Science fiction allows creators to not only stretch their imagination beyond the ordinary to visualize new worlds, peoples, and creatures but to also use them as a way for us to reflect on the world we live in. As a show (and books) The Expanse does this by discussing topics such as immigration, cultural identity, and heritage where people who experience them can relate to the characters on a different level, and during a recent press junket, I spoke to showrunner Naren Shankar about these very themes.
In November of 2009, I and my twin sister left Barbados, our island home, to move to Toronto. It was the most difficult and exciting decision I had ever made. Leaving the country where my family and friends were terrified me, but I knew if I wanted better, if I wanted new opportunities I had to leave, so I did. I left the warmth and beaches for cold, and land that would take me more than a day to travel around. I went from the surety of knowing my place as a Barbadian to feeling like an outsider as an immigrant. But I had my sister – and dad who came to set things up for us – and a new community of other Bajans and West Indians who years before, had made the decision to immigrate, to help me adjust.
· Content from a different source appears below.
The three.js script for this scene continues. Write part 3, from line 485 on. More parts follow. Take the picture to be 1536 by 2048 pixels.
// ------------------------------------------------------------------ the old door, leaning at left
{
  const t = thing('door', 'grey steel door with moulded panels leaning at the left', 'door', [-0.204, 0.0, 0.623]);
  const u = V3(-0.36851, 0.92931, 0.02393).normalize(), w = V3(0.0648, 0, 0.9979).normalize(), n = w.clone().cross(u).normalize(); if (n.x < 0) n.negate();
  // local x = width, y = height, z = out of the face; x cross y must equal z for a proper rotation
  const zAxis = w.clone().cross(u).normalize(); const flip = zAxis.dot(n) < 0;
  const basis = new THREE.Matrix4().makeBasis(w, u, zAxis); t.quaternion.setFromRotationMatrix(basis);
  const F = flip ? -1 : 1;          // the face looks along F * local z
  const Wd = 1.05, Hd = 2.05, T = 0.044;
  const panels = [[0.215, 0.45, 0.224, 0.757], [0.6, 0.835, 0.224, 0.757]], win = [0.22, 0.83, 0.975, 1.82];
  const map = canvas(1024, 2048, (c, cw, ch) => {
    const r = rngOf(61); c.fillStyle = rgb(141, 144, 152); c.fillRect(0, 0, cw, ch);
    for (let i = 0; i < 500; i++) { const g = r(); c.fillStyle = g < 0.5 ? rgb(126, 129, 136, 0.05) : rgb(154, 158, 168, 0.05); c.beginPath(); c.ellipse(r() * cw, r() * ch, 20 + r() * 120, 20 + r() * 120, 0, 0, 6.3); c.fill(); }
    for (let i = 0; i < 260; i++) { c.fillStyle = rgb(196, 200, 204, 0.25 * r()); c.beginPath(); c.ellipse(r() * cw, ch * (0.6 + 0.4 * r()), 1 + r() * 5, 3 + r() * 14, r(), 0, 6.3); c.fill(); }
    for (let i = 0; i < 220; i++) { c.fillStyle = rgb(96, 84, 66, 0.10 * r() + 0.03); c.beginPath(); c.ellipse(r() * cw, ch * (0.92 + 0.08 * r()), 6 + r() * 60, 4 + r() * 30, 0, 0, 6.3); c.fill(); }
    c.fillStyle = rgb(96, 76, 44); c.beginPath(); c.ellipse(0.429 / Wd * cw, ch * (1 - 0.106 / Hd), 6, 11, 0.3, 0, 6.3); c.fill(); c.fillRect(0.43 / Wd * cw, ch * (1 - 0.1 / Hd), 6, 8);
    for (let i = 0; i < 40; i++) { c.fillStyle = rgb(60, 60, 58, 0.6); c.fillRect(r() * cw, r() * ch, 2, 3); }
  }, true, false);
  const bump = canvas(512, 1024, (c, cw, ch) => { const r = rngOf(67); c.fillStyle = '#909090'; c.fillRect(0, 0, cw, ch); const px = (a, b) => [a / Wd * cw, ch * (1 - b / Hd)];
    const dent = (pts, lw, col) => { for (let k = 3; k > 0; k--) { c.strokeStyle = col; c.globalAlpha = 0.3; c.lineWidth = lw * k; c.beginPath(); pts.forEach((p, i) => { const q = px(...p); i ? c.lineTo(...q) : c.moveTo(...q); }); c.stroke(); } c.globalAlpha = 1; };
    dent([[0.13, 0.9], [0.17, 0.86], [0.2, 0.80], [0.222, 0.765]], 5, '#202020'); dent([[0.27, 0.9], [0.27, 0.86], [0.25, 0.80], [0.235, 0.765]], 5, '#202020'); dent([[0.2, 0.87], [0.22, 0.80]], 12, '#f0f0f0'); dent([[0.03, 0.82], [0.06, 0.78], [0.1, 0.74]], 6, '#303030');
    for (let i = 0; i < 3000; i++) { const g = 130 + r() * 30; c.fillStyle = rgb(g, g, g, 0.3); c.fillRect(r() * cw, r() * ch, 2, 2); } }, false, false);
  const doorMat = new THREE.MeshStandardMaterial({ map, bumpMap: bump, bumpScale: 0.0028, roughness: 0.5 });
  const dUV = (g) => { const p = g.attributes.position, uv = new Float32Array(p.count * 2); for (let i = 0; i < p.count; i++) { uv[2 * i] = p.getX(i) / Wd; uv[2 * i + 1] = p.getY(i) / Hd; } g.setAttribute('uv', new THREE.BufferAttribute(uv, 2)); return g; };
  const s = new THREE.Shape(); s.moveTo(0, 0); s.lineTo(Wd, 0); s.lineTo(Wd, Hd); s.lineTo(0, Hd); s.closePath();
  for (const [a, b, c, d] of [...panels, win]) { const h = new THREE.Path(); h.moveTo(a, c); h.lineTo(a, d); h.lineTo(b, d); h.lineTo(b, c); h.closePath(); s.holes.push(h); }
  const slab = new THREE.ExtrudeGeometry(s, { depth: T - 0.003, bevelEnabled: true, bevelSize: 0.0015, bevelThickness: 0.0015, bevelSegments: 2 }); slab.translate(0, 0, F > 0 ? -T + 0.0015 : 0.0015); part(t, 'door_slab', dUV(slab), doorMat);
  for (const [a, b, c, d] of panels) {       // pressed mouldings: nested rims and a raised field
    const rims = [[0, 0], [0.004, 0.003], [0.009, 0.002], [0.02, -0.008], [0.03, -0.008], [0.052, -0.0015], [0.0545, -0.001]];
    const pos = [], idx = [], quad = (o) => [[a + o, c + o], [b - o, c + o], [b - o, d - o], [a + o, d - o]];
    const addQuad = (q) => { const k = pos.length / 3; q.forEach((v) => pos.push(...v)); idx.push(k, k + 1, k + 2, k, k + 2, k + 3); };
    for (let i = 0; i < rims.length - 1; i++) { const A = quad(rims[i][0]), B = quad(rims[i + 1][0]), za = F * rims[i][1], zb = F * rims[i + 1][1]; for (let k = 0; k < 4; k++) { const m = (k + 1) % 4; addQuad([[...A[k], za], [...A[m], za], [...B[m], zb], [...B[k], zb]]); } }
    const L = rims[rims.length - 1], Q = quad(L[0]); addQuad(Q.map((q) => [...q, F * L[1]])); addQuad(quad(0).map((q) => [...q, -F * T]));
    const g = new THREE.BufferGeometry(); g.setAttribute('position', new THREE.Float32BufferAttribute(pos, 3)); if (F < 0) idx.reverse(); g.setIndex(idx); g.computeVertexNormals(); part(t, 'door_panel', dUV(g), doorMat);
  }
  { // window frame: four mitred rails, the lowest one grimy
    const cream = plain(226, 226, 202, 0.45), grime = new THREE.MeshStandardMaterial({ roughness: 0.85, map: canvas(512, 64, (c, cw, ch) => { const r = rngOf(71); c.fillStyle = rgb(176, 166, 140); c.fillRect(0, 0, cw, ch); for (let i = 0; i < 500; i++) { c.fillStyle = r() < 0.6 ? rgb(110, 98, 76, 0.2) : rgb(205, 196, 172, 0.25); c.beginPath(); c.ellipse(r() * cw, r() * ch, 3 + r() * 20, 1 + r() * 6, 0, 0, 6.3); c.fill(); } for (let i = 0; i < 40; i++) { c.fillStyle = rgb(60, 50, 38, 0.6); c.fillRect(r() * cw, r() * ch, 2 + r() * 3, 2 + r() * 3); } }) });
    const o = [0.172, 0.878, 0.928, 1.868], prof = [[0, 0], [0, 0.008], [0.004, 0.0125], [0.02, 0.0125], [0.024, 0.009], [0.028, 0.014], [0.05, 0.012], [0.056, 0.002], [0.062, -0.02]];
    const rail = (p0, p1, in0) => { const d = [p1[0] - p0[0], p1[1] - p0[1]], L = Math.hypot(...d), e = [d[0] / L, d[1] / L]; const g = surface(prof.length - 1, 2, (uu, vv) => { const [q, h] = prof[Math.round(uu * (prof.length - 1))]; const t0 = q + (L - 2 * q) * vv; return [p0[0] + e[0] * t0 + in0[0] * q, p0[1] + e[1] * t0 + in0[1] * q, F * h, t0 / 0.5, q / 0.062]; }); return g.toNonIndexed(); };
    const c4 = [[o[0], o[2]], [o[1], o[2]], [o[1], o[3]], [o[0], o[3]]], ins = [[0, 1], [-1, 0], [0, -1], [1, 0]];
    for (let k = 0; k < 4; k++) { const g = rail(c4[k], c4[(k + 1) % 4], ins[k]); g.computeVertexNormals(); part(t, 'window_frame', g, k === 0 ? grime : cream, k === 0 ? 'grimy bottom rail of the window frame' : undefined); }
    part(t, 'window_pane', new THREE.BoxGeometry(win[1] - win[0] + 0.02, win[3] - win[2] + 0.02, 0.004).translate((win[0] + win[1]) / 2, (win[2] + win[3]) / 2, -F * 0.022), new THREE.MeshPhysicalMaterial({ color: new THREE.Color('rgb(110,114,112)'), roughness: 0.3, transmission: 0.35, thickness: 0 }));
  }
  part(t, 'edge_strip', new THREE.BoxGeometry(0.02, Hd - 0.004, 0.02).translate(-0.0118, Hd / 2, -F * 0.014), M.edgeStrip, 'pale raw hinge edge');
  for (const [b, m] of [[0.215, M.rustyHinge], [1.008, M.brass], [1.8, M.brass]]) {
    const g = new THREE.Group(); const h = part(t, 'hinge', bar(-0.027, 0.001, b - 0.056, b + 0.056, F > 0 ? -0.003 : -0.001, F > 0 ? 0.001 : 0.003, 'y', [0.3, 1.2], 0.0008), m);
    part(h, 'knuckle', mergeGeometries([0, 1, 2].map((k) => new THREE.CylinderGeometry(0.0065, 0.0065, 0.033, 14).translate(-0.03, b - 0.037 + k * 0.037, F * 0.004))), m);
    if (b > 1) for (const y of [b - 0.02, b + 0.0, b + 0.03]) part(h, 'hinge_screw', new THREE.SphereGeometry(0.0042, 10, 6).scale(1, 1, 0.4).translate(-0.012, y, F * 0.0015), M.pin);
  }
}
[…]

You’re probably asking what this has to do with The Expanse and my interview with Naren Shankar, and I’m sharing just this small tidbit of my life because I saw my experience as an immigrant portrayed in characters like Lucia (Rosa Gilmore), Naomi (Dominique Tipper) and Drummer (Cara Gee). In them, I saw the pride they have in being Belters, and the struggle to hold onto that pride when others want you to stop being who you are because it makes them uncomfortable. In these women, I saw the pride they have in speaking their language, dialect and bearing the tattoos that let everyone know who they are and where they come from, and I feel the same about my identity as a Bajan.
Immigrants are always expected to assimilate rather than integrate, and I think The Expanse does an admirable of showing the struggles people have when they are trying to find their place in a society that doesn’t seem to value our differences, and the determination it takes to forge new paths when we have to leave our homes for a better tomorrow in new territory.